Brock never had a losing season at Grayson, went to the national tournament as well and now has a couple of national championship rings from his time at Baylor.
Tadlock was an assistant coach at Oklahoma when he called. It turned out he would at least entertain the idea of coming home to Denton, where he was a star player for the Broncos, to try to build another program from scratch at UNT.
I thought a little about that conversation the other day when Tadlock was named the new head coach at Texas Tech.
Tim will win at Tech. He’s won everywhere he has ever been and is maybe the best recruiter in Texas, not to mention one of the best hitting coaches one will ever find.
It’s a long way from junior college to the majors, but some of his former Grayson players made it. John Lackey made it big. He has a World Series ring and 128 career wins. Brandon Fahey made it, as did Kevin Thompson just to name a few.
UNT will add a program one of these days and will have plenty of good coaches to pick from to lead the way. There is no guarantee UNT would have even been interested in Tadlock if it had started a program. Skip Johnson, another Denton product who is at Texas these days, would have been another possibility.
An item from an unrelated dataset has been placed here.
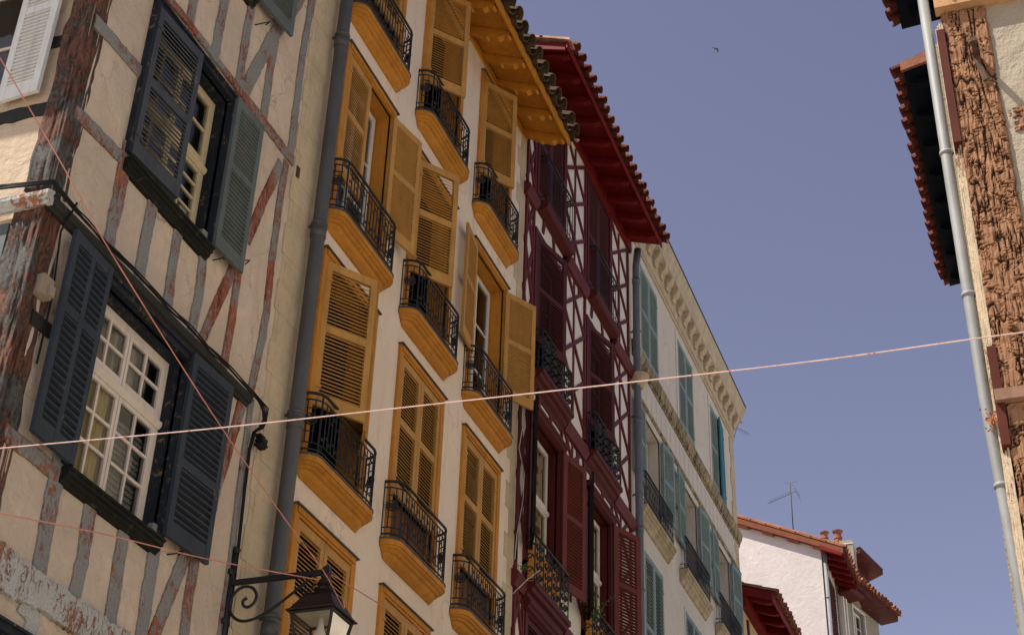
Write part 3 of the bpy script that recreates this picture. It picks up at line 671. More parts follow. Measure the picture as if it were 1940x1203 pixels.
R2 = roof_tiles(FL, 9.2, 16.14, .62, 13.80, -4.5, 16.1, T2, M['tile_moss'], .27, over=.14, r=.112, jit=.025)
sb = MB(); sb.add([FL.p(9.2, 0.02, 14.02), FL.p(16.12, .02, 14.02), FL.p(16.12, .63, 13.74), FL.p(9.2, .63, 13.74)], [(0, 1, 2, 3)])
sb.add([FL.p(9.2, 0.02, 14.06), FL.p(16.12, .02, 14.06), FL.p(16.12, .63, 13.78), FL.p(9.2, .63, 13.78)], [(0, 1, 2, 3)])
sb.build('soffit', M['ochre_soffit'], R2, recalc=False)
fb = MB(); fb.box(FL, 9.2, 16.13, .63, .655, 13.66, 13.80); fb.build('fascia', M['ochre_soffit'], R2)
u = 9.45
while u < 16.2:
    mb = MB(); uu = min(u, 16.03); mb.prism(FL, [(.0, 13.93), (0, 14.02), (.60, 13.745), (.60, 13.68), (.57, 13.66), (.50, 13.70), (.44, 13.675), (.30, 13.745), (.27, 13.735), (.22, 13.78)], uu-.045, uu+.045)
    mb.build('rafter', M['ochre_soffit'], R2); u += .548
fb = MB(); fb.box(FL, 10.46, 16.12, .0, .022, 13.88, 14.0); fb.build('wall_plate', M['ochre_soffit'], R2)
spec = {  # (left angle, right angle) of the two leaves, in degrees from closed
 '00': (0, 0), '10': (38, None), '20': (33, None),
 '0A': (0, 168), '1A': (35, None), '2A': (172, 152),
 '0B': (34, 30), '1B': (0, 0), '2B': (0, 0),
 '0C': (0, 0), '1C': (0, 0), '2C': (0, 0), '0D': (0, 0), '1D': (0, 0), '2D': (0, 0)}
fl = {'0': 'top', 'A': 'second', 'B': 'third', 'C': 'fourth', 'D': 'lowest'}; cn = ['left', 'middle', 'right']
for ci, (c0, c1) in enumerate(cols):
    for rk, (r0, r1) in rowz.items():
        mb = MB(); w_ = .085; surround(FL, c0, c1, r0, r1, w_, -.02, .03, mb)
        mb.box(FL, c0-w_+.035, c1+w_-.035, .03, .042, r1+.03, r1+w_-.001); mb.box(FL, c0-w_-.015, c1+w_+.015, -.02, .06, r1+w_, r1+w_+.014, 1)
        wd = mb.build('window', [M['ochre_deep'], M['dark_lead']], T2)
        wd['label'] = '%s column window of the %s row, ochre frame' % (cn[ci], fl[rk])
        if str(ci)+rk not in ('10', '20', '1A', '0B'): sash(FL, c0+.02, c1-.02, r0, r1-.02, -.17, wd, M['sash_white' if str(ci)+rk in ('0A', '2A') else 'sash_dark'], 2, 1, 3)
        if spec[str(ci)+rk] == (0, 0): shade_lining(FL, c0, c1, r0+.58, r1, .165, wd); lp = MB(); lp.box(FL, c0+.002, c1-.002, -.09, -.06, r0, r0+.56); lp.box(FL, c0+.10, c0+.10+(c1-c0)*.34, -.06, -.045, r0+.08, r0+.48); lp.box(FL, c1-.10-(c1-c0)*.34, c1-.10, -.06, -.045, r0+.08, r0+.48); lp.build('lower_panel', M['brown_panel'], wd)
        ZS = r0+.56
        la, ra = spec[str(ci)+rk]; wl = (c1-c0)/2-.004
        if ra is None: ra = 0; leafr = 0
        lw = wl if la in (0, 172) else wl+.03
        leaf(FL, c0, .018, ZS, r1-.01, lw, 1, la, M['ochre'], wd, (.53,), pitch=.038, label='ochre louvred shutter, '+('closed' if la == 0 else 'folded back' if la > 90 else 'standing ajar'))
        if not (la not in (0, 172) and spec[str(ci)+rk][1] is None):
            leaf(FL, c1, .018, ZS, r1-.01, wl, -1, ra, M['ochre'], wd, (.53,), pitch=.038, label='ochre louvred shutter, '+('closed' if ra == 0 else 'folded back' if ra > 90 else 'standing ajar'))
        else:
            leaf(FL, c1, .018, r0+.02, r1-.01, wl*.99, -1, 100, M['ochre'], wd, (.53,)) if 0 else None
        yellow_balcony(FL, c0-.17, c1+.18, r0, T2, 'curved ochre balcony with black iron railing, %s column, %s row' % (cn[ci], fl[rk]))
bp = lambda x, y, z: Vector((-6+x, y, CH+z))
drainpipe([bp(.12, 10.40, 15), bp(.12, 10.39, 10), bp(.12, 10.37, 6), bp(.12, 10.35, 0), bp(.12, 10.34, -CH)], .066, T2, M['zinc'], [CH+10.8, CH+8.45, CH+6.45, CH+4.6], joints=[CH+10.7, CH+8.35, CH+6.35, CH+4.5])

# ================================================================== 3. RED HOUSE
T3 = thing('red_house', (-6, 18.8, 0), 'narrow white and crimson half-timbered house with dark red eaves and black balconies', 'house')
RC = [(16.62, 17.72), (18.98, 20.10)]
RR = {'top': (13.28, 15.32), 'third': (10.45, 12.62), 'second': (7.44, 9.78), 'first': (4.9, 7.05), 'ground': (2.0, 4.1)}
ops = [(a, b_, c, d) for a, b_ in RC for c, d in RR.values()]
wall(FL, 16.12, 21.30, -CH, 15.7, ops, T3, [M['plaster_white'], M['crimson']], reveal=.2)
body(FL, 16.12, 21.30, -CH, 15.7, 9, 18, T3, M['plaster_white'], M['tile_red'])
R3 = roof_tiles(FL, 16.2, 21.42, .58, 15.62, -4.5, 18.1, T3, M['tile_red'], .25, over=.11, r=.075)
sb = MB(); sb.add([FL.p(16.15, .02, 15.74), FL.p(21.4, .02, 15.74), FL.p(21.4, .57, 15.56), FL.p(16.15, .57, 15.56)], [(0, 1, 2, 3)]); sb.add([FL.p(16.15, .02, 15.78), FL.p(21.4, .02, 15.78), FL.p(21.4, .57, 15.6), FL.p(16.15, .57, 15.6)], [(0, 1, 2, 3)]); sb.build('soffit', M['soffit_red'], R3, recalc=False)
fb = MB(); fb.box(FL, 16.12, 21.41, .57, .59, 15.50, 15.63); fb.build('fascia', M['soffit_red'], R3)
u = 16.32
while u < 21.5:
    mb = MB(); mb.prism(FL, [(0, 15.62), (0, 15.74), (.55, 15.555), (.55, 15.47), (.45, 15.47)], min(u, 21.34)-.05, min(u, 21.34)+.05); mb.build('rafter', M['soffit_red'], R3); u += .525
fb = MB(); fb.box(FL, 16.13, 21.4, .0, .05, 15.50, 15.72); fb.build('wall_plate', M['soffit_red'], R3)
vb = MB(); Fv = face_s(16.2)                                         # verge board and verge tiles on the near end
vb.face(Fv, [(-5.45, 15.48), (-5.45, 15.60), (-9, 16.9), (-9, 16.6)], 0, .06); vb.build('verge_board', M['soffit_red'], R3)
vb = MB()
for k in range(9):
    a = -5.36-.42*k; z = 15.60+.42*k*.37; vb.face(Fv, [(a, z), (a, z+.04), (a-.47, z+.045+.174), (a-.47, z+.005+.174)], -.12, .12)
vb.build('verge_tile', M['tile_pink'], R3)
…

It’s just interesting to think about the fact that there might have been a chance a few years ago now for UNT to bring one of Denton’s own home.
Especially now that he is the head coach at Tech.
Tadlock is one of the best there is in college baseball. I have no doubt that he will put Tech back on the college baseball map.
I will be following along, pulling for one of the good guys I got to know a little along the way and thinking about what might have been.